### Task prompt
From the first line of the data below through the line bearing "return (h(xi, yi)", reproduce each line exactly; do not include pictures.

### Information shown
•••••
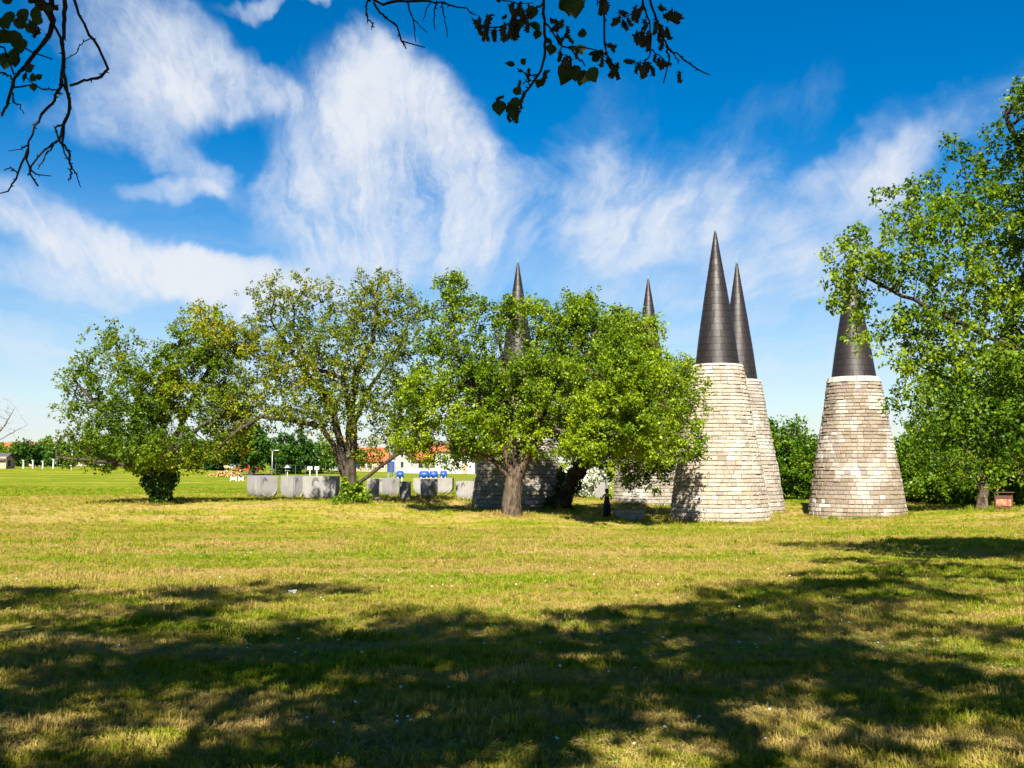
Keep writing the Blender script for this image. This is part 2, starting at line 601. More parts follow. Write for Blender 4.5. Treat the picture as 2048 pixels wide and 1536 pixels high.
M_ORANGE = plain('terracotta_roof', (0.42, 0.115, 0.045), 0.85, 0.35, 2.5)
M_WHITEW = plain('white_render', (0.48, 0.47, 0.45), 0.85, 0.08, 1.5)
M_PINK = plain('pink_render', (0.62, 0.36, 0.31), 0.85, 0.10, 1.5)
M_TAN = plain('tan_render', (0.50, 0.34, 0.22), 0.85, 0.15, 1.5)
M_GREYW = plain('pale_wall', (0.58, 0.57, 0.53), 0.9, 0.15, 1.0)
M_SLATE = plain('slate_roof', (0.075, 0.080, 0.090), 0.8, 0.25, 2)
M_GLASS = plain('window_glass', (0.035, 0.045, 0.055), 0.15, 0.1, 1)
M_WHITE = plain('white_paint', (0.72, 0.72, 0.70), 0.5, 0.05, 3)
M_BLUE = plain('blue_plastic', (0.010, 0.070, 0.36), 0.45, 0.15, 3)
M_STEEL = plain('galvanised_steel', (0.42, 0.43, 0.43), 0.45, 0.15, 6, 0.6)
M_RUST = plain('rusty_steel', (0.085, 0.032, 0.018), 0.8, 0.5, 9)
M_WOOD = plain('cut_wood', (0.52, 0.30, 0.12), 0.85, 0.35, 6)
M_REDCAR = plain('red_paint', (0.48, 0.060, 0.030), 0.3, 0.1, 3)
M_TYRE = plain('tyre_rubber', (0.02, 0.02, 0.02), 0.8, 0.2, 9)
M_SKIN = plain('skin', (0.42, 0.235, 0.165), 0.55, 0.08, 20)
M_BLACK = plain('black_cloth', (0.010, 0.010, 0.012), 0.85, 0.2, 20)
M_HAIR = plain('dark_hair', (0.014, 0.009, 0.007), 0.5, 0.2, 40)
M_POLE = plain('wire_green', (0.08, 0.16, 0.11), 0.6, 0.15, 6)


# ------------------------------------------------------------------ terrain
def vnoise(x, y, seed=0):
    x, y = np.asarray(x, float), np.asarray(y, float)
    xi, yi = np.floor(x).astype(np.int64), np.floor(y).astype(np.int64)
    xf, yf = x - xi, y - yi
    u, v = xf * xf * (3 - 2 * xf), yf * yf * (3 - 2 * yf)

    def h(a, b):
        n = (a * 374761393 + b * 668265263 + seed * 974711) & 0x7fffffff
        n = ((n ^ (n >> 13)) * 1274126177) & 0x7fffffff
        return ((n ^ (n >> 16)) & 0xffff) / 65535.0
    return (h(xi, yi) * (1 - u) + h(xi + 1, yi) * u) * (1 - v) + (h(xi, yi + 1) * (1 - u) + h(xi + 1, yi + 1) * u) * v


def terrain_fit():
    P = [(-14, -18, 0.05), (0, -18, 0), (14, -18, 0.0), (-9, 0, 0), (0, 0, 0), (9, 0, 0), (0, 6, -0.12), (-8, 6, -0.1), (8, 6, -0.1)]
    for x in (-14, -5, 5, 14):
        P.append((x, 14, -0.38))
        P.append((x * 1.3, 24, -0.70))
    P += [(-22, 36, -1.10), (-8, 36, -1.12), (8, 36, -1.12), (24, 36, -1.15)]
    for px, py, D in [(60, 1040, 53), (320, 1040, 55), (620, 1040, 55), (860, 1048, 54), (1025, 1058, 51), (1240, 1056, 53), (1440, 1052, 55),
                      (1720, 1044, 58), (1960, 1040, 58), (320, 1008, 62), (705, 1005, 62), (1025, 1030, 57), (1118, 1020, 66), (1018, 1023, 67),
                      (1215, 1037, 60), (1440, 1044, 60), (1500, 1027, 70), (1300, 1010, 78), (1717, 1036, 64), (2007, 1022, 62),
                      (100, 1000, 72), (520, 995, 78), (640, 1000, 76), (810, 1001, 72), (880, 992, 78), (930, 1000, 74), (1170, 1000, 80),
                      (1600, 1004, 84), (1900, 1003, 86), (0, 960, 120), (300, 960, 120), (560, 968, 110), (900, 968, 115), (1300, 985, 115),
                      (1700, 985, 115), (0, 934, 180), (300, 936, 180), (600, 945, 175), (900, 950, 175), (1300, 955, 180), (1800, 955, 180),
                      (-600, 1010, 65), (2600, 1020, 65), (-600, 940, 170), (2600, 950, 170)]:
        P.append(tuple(at(px, py, D)))
    P = np.array(P, float)
    X = P[:, :2] / 50.0
    n = len(P)
    d2 = ((X[:, None] - X[None]) ** 2).sum(-1)
    K = np.where(d2 > 0, d2 * np.log(np.maximum(d2, 1e-12)) * 0.5, 0.0) + np.eye(n) * 2e-4
    A = np.zeros((n + 3, n + 3))
    A[:n, :n] = K
    A[:n, n] = 1
    A[:n, n + 1:] = X
    A[n, :n] = 1
    A[n + 1:, :n] = X.T
    sol = np.linalg.solve(A, np.concatenate([P[:, 2], np.zeros(3)]))
    return X, sol


TX, TSOL = terrain_fit()


def ground_np(x, y):
    x, y = np.asarray(x, float), np.asarray(y, float)
    cx, cy = np.clip(x, -75, 75), np.clip(y, -20, 185)
    sh = cx.shape
    Q = np.stack([cx.ravel() / 50, cy.ravel() / 50], 1)
    out = np.zeros(len(Q))
    n = len(TX)
    for i in range(0, len(Q), 20000):
        q = Q[i:i + 20000]
        d2 = ((q[:, None] - TX[None]) ** 2).sum(-1)
        out[i:i + 20000] = (d2 * np.log(np.maximum(d2, 1e-12)) * 0.5) @ TSOL[:n] + TSOL[n] + q @ TSOL[n + 1:]
    z = out.reshape(sh)
    near = np.clip((90 - y) / 30, 0, 1)
    z = z + near * (0.10 * (vnoise(x * 0.35, y * 0.35, 1) - .5) + 0.06 * (vnoise(x * 1.1, y * 1.1, 2) - .5) + 0.035 * (vnoise(x * 3.3, y * 3.3, 3) - .5))
    return z


def ground(x, y):
    return float(ground_np(np.array([x]), np.array([y]))[0])


def gp(px, D):
    """Point on the ground in photo column px at distance D."""
    x = at(px, 1000, D).x
    return Vector((x, D, ground(x, D)))


def build_ground():
    def axis(lo, hi, step, far_lo, far_hi):
        a = list(np.arange(lo, hi + 1e-6, step))
        s, v = step, a[-1]
        while v < far_hi:
            s *= 1.22
            v += s
            a.append(v)
        s, v = step, a[0]
        pre = []
        while v > far_lo:
            s *= 1.22
            v -= s
            pre.append(v)
        return np.array(pre[::-1] + a)
    xs = axis(-34, 34, 0.42, -3500, 3500)
    ya = np.arange(-6, 30, 0.30)
    yb = np.arange(30, 100, 0.55)
    yc = axis(100, 101, 1.0, 99.5, 5000)
    yc = yc[yc >= 100]
    yd = -6 - np.cumsum(0.4 * 1.35 ** np.arange(1, 26))
    ys = np.unique(np.concatenate([yd, ya, yb, yc]))
    gx, gy = np.meshgrid(xs, ys)
    gz = ground_np(gx, gy)
    V = np.stack([gx.ravel(), gy.ravel(), gz.ravel()], 1)
    nx, ny = len(xs), len(ys)
    i = np.arange(nx * ny).reshape(ny, nx)
    Fq = np.stack([i[:-1, :-1].ravel(), i[:-1, 1:].ravel(), i[1:, 1:].ravel(), i[1:, :-1].ravel()], 1)
    o = np_mesh('ground', V, Fq, M_TURF, smooth=True)
    tag(o, 'mown lawn with dry straw patches sloping down towards the towers', None, None, 'structure')
    return o


build_ground()


# ------------------------------------------------------------------ the five stone towers
rng = np.random.default_rng(11)


def lerp_prof(prof, z):
    for (z0, r0), (z1, r1) in zip(prof, prof[1:]):
        if z <= z1:
            return r0 + (r1 - r0) * (z - z0) / (z1 - z0)
    return prof[-1][1]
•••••
### Output for this task
Keep writing the Blender script for this image. This is part 2, starting at line 601. More parts follow. Write for Blender 4.5. Treat the picture as 2048 pixels wide and 1536 pixels high.
M_ORANGE = plain('terracotta_roof', (0.42, 0.115, 0.045), 0.85, 0.35, 2.5)
M_WHITEW = plain('white_render', (0.48, 0.47, 0.45), 0.85, 0.08, 1.5)
M_PINK = plain('pink_render', (0.62, 0.36, 0.31), 0.85, 0.10, 1.5)
M_TAN = plain('tan_render', (0.50, 0.34, 0.22), 0.85, 0.15, 1.5)
M_GREYW = plain('pale_wall', (0.58, 0.57, 0.53), 0.9, 0.15, 1.0)
M_SLATE = plain('slate_roof', (0.075, 0.080, 0.090), 0.8, 0.25, 2)
M_GLASS = plain('window_glass', (0.035, 0.045, 0.055), 0.15, 0.1, 1)
M_WHITE = plain('white_paint', (0.72, 0.72, 0.70), 0.5, 0.05, 3)
M_BLUE = plain('blue_plastic', (0.010, 0.070, 0.36), 0.45, 0.15, 3)
M_STEEL = plain('galvanised_steel', (0.42, 0.43, 0.43), 0.45, 0.15, 6, 0.6)
M_RUST = plain('rusty_steel', (0.085, 0.032, 0.018), 0.8, 0.5, 9)
M_WOOD = plain('cut_wood', (0.52, 0.30, 0.12), 0.85, 0.35, 6)
M_REDCAR = plain('red_paint', (0.48, 0.060, 0.030), 0.3, 0.1, 3)
M_TYRE = plain('tyre_rubber', (0.02, 0.02, 0.02), 0.8, 0.2, 9)
M_SKIN = plain('skin', (0.42, 0.235, 0.165), 0.55, 0.08, 20)
M_BLACK = plain('black_cloth', (0.010, 0.010, 0.012), 0.85, 0.2, 20)
M_HAIR = plain('dark_hair', (0.014, 0.009, 0.007), 0.5, 0.2, 40)
M_POLE = plain('wire_green', (0.08, 0.16, 0.11), 0.6, 0.15, 6)


# ------------------------------------------------------------------ terrain
def vnoise(x, y, seed=0):
    x, y = np.asarray(x, float), np.asarray(y, float)
    xi, yi = np.floor(x).astype(np.int64), np.floor(y).astype(np.int64)
    xf, yf = x - xi, y - yi
    u, v = xf * xf * (3 - 2 * xf), yf * yf * (3 - 2 * yf)

    def h(a, b):
        n = (a * 374761393 + b * 668265263 + seed * 974711) & 0x7fffffff
        n = ((n ^ (n >> 13)) * 1274126177) & 0x7fffffff
        return ((n ^ (n >> 16)) & 0xffff) / 65535.0
    return (h(xi, yi) * (1 - u) + h(xi + 1, yi) * u) * (1 - v) + (h(xi, yi + 1) * (1 - u) + h(xi + 1, yi + 1) * u) * v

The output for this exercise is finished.